Me parece bem difícil criar sozinho um Clown, pois é na relação com o outro que se faz a Comédia. O Clown sempre provoca o riso no outro, e deve agir sempre com esse objetivo. Por isso, colabora imensamente com a criação o olhar externo, desde que permita a liberdade do ator-criador e oriente sem preconceitos nem egoísmo a comicidade do mesmo artista. Não havendo, porém, uma direção específica do trabalho de criação, o que não pode faltar na construção do Clown é a orientação do público. É imprescindível submeter a criação ao julgo do riso popular, e por ter sido esta a minha experiência própria, costumo dizer que o Clown é uma pesquisa sobretudo prática.

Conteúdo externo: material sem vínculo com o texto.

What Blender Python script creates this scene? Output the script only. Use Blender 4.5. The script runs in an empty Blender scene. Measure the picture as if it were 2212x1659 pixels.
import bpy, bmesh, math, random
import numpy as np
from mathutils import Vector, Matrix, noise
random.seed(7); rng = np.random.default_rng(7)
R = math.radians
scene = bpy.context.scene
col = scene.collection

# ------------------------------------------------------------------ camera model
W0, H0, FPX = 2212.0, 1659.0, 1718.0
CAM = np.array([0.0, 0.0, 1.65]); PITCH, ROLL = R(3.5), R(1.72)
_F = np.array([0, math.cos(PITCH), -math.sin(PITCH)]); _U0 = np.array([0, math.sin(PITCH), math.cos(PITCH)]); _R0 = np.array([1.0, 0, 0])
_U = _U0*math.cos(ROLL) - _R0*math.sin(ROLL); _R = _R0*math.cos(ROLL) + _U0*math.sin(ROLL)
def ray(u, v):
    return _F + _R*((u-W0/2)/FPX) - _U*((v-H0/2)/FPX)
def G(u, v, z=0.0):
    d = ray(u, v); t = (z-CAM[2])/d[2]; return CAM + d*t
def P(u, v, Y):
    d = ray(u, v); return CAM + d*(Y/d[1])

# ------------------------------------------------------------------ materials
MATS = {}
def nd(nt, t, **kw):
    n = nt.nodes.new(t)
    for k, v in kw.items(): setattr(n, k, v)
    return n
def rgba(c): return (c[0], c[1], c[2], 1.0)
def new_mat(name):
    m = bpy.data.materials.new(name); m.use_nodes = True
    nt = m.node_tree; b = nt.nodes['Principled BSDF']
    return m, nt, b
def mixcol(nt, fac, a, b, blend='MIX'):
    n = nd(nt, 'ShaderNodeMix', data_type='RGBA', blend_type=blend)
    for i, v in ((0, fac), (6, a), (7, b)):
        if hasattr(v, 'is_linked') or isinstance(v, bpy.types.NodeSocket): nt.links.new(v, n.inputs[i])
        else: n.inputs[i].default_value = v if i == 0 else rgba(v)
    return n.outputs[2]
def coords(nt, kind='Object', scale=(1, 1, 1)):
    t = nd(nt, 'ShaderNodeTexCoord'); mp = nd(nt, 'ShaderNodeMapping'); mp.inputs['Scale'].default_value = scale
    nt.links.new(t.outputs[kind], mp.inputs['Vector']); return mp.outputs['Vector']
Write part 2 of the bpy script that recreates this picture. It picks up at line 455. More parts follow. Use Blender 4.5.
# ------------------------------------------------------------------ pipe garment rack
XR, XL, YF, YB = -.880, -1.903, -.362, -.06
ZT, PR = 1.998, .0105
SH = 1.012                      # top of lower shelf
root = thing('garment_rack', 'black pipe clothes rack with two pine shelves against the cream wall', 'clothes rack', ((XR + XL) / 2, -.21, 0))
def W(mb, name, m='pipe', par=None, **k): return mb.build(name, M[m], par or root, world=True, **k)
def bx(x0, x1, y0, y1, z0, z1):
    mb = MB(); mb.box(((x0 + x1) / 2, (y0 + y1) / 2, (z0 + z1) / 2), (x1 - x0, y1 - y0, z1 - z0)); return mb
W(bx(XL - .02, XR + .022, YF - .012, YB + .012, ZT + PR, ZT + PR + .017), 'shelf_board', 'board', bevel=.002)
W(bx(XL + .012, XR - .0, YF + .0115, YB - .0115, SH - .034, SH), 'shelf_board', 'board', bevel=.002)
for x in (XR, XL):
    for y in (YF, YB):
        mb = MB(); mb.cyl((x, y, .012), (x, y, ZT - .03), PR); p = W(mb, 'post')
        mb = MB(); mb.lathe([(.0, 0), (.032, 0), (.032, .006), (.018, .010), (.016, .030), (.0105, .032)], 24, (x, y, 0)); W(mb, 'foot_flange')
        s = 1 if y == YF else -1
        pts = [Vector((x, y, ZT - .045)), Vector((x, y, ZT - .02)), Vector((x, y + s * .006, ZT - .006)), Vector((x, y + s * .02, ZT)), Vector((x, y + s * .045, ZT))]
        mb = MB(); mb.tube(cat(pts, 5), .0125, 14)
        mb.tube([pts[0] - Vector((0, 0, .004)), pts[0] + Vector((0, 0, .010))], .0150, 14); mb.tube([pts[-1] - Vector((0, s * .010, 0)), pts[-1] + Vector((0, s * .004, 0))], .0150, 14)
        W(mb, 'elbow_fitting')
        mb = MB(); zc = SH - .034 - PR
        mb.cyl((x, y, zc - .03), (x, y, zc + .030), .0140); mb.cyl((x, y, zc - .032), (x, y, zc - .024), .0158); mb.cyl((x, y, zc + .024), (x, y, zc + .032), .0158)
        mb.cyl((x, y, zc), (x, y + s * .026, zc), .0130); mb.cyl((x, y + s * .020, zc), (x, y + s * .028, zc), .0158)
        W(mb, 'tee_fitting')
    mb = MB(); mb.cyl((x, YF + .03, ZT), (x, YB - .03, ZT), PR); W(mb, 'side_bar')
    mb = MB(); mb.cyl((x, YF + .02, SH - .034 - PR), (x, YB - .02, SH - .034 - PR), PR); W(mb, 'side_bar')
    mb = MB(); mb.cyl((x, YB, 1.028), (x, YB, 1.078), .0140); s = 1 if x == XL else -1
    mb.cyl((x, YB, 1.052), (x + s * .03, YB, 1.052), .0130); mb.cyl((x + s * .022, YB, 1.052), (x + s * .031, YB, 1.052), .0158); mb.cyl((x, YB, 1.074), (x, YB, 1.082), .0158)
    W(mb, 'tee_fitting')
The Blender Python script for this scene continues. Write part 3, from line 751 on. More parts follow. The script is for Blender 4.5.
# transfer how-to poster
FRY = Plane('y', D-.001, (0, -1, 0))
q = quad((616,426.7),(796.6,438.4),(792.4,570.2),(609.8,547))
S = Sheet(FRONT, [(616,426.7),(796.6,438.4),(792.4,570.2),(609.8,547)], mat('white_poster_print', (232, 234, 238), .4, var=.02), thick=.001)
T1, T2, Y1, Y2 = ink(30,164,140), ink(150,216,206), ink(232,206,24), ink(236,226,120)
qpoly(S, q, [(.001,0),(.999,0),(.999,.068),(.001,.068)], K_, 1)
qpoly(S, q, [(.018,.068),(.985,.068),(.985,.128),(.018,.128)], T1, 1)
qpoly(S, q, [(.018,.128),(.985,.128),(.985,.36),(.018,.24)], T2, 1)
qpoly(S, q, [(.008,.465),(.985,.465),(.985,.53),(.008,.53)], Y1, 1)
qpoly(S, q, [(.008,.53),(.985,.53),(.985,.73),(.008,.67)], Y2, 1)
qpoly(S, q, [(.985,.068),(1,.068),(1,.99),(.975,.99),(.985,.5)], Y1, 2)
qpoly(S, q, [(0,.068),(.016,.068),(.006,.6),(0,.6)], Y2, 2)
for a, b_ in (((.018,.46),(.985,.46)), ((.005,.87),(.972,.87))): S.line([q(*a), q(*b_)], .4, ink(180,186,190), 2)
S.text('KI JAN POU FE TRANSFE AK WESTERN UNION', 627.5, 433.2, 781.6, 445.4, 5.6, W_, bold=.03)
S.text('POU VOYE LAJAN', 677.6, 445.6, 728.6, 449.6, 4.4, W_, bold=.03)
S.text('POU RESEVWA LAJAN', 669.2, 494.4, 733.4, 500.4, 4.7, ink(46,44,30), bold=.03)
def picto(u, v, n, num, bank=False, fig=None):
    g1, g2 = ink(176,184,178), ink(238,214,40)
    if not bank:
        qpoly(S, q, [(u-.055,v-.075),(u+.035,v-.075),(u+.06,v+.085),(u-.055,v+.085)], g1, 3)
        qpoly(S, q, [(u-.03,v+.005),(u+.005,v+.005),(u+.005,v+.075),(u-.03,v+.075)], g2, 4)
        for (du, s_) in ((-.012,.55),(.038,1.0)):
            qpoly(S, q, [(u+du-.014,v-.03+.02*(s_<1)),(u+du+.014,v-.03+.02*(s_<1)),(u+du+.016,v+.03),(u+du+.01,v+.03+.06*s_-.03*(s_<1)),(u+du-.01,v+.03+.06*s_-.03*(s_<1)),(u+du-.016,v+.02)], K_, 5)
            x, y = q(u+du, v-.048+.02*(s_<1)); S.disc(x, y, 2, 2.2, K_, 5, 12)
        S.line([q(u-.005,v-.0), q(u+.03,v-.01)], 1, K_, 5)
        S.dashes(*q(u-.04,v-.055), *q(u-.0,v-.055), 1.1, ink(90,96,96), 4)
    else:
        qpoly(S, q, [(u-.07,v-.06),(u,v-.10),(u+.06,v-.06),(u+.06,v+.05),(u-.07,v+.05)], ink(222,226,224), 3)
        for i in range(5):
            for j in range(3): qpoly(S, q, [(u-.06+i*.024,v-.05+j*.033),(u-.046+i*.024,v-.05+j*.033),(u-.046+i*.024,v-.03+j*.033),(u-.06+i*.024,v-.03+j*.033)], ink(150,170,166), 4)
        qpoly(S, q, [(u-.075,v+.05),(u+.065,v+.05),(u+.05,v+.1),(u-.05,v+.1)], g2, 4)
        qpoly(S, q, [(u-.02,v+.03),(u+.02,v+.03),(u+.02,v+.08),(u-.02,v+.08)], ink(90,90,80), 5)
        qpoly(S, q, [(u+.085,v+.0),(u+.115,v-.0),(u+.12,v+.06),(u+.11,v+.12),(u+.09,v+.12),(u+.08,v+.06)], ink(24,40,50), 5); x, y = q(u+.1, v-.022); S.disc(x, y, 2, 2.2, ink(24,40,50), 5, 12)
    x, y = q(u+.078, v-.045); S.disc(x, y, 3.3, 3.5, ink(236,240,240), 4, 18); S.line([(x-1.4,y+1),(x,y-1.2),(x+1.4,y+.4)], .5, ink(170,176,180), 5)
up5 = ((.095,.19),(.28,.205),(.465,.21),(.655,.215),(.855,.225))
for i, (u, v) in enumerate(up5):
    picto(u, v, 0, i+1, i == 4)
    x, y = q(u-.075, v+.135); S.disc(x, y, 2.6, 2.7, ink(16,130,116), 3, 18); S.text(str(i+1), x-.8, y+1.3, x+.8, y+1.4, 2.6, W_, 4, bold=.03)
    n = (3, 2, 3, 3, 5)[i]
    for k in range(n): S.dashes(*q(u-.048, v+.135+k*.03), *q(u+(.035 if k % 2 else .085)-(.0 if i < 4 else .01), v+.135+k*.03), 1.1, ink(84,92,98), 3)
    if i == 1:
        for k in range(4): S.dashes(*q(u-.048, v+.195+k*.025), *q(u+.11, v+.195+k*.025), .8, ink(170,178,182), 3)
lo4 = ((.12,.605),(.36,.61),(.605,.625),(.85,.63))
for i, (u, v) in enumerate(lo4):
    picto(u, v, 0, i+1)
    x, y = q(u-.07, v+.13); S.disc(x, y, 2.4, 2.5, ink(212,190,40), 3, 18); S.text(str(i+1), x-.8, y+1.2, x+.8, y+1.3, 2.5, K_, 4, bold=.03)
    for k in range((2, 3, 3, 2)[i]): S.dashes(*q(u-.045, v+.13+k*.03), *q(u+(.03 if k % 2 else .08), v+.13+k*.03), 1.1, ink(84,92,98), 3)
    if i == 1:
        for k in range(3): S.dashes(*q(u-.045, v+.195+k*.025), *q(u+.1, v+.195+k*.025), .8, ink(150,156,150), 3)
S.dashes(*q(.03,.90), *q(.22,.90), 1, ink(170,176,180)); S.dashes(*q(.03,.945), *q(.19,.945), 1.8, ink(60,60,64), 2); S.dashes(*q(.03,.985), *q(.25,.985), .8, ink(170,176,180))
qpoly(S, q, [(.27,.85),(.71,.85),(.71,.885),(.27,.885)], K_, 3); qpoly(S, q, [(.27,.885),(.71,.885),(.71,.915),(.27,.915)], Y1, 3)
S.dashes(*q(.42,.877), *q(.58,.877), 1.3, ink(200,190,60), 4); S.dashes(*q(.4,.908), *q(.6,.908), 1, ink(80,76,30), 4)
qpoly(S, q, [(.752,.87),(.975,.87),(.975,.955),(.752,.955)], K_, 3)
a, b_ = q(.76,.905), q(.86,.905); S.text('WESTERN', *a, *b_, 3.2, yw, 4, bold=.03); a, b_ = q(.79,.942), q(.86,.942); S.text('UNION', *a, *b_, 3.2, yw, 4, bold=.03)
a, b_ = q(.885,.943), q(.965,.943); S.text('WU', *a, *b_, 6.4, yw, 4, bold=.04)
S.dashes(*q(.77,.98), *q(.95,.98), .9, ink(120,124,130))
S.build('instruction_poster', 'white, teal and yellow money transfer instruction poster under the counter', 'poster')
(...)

Para se criar o Clown, ou os Clowns – nada impede, na minha opinião, que tenhamos mais de um personagem clownesco, atribuindo a todos nossa marca pessoal –, iniciamos de fato um processo de auto-conhecimento, pois identificamos a criança e suas qualidades em nós, aceitamos e experimentamos expressar nossas emoções, aproveitamos tudo o que temos, naturalmente, a serviço do riso. Nosso Clown talvez seja nossa criança, que não percebeu que cresceu.

Não acredito muito em nos fazermos “ridículos” para atuar no Clown. Não se trata de uma auto-censura, ou exibição de defeitos. Pelo contrário, vejo o Clown como uma auto-aceitação, na qual o ridículo não importa, mas sim o prazer de ser engraçado.
O meu trabalho de Clown começou a florescer quando percebi que o Clown não se tratava de rir-se para talvez mobilizar o público a rir junto. O riso primeiro surge no público, pelo prazer de ver o Clown em ação e, compreendendo, sentir o prazer do Clown em seu modo de vida. Não significa que o Clown viva no prazer, mas ele vive comicamente o tempo todo, envolvendo-se em situações cômicas. O Clown é cômico até na dor, uma dor que, a favor do riso, dura alguns segundos, e que é, visivelmente, engraçada e diferente. Este nonsense é risível, e o sofrimento, ainda que vivido pelo personagem, não dura a ponto de ser dramático.

Sobre meu processo de criação, o que posso dizer é que, depois de muito estudo, não sei quando surgiu o meu Clown, mas sei com segurança que ele não está completamente criado. Quiçá nunca estará, pois em sua vida, e na minha, ele vai se criando e lapidando.
Sou muito grato a todos os apaixonados pela linguagem do Clown, que viram comicidade em mim e, um dia, me convidaram a fazer cursos de Clown, observando: “Você tem jeito de palhaço.” Ao que eu respondi prontamente: “Eu não sei se isso é um elogio ou não…” Pois sim, eu já fui um Clown muito diferente de hoje.

Agradeço aos circenses que me ensinaram generosamente a tradição de suas famílias e vidas, e até hoje acreditam que tenho condições de continuar trabalhando com e como Clown. É sempre uma honra conhecer, aprender, e merecer a confiança de artistas que admiro tanto. Graças a eles, eu continuo estudando, e procuro transmitir o que me ensinaram a outros interessados como eu.

Agradeço especialmente, e dedico meu trabalho, ao público que me orienta e incentiva. É para ele que persigo mais qualidade em cada apresentação, e procuro fazer o melhor possível. O público merece sempre um bom trabalho, rir a convite do Clown, pois para este, nenhum problema é insolúvel.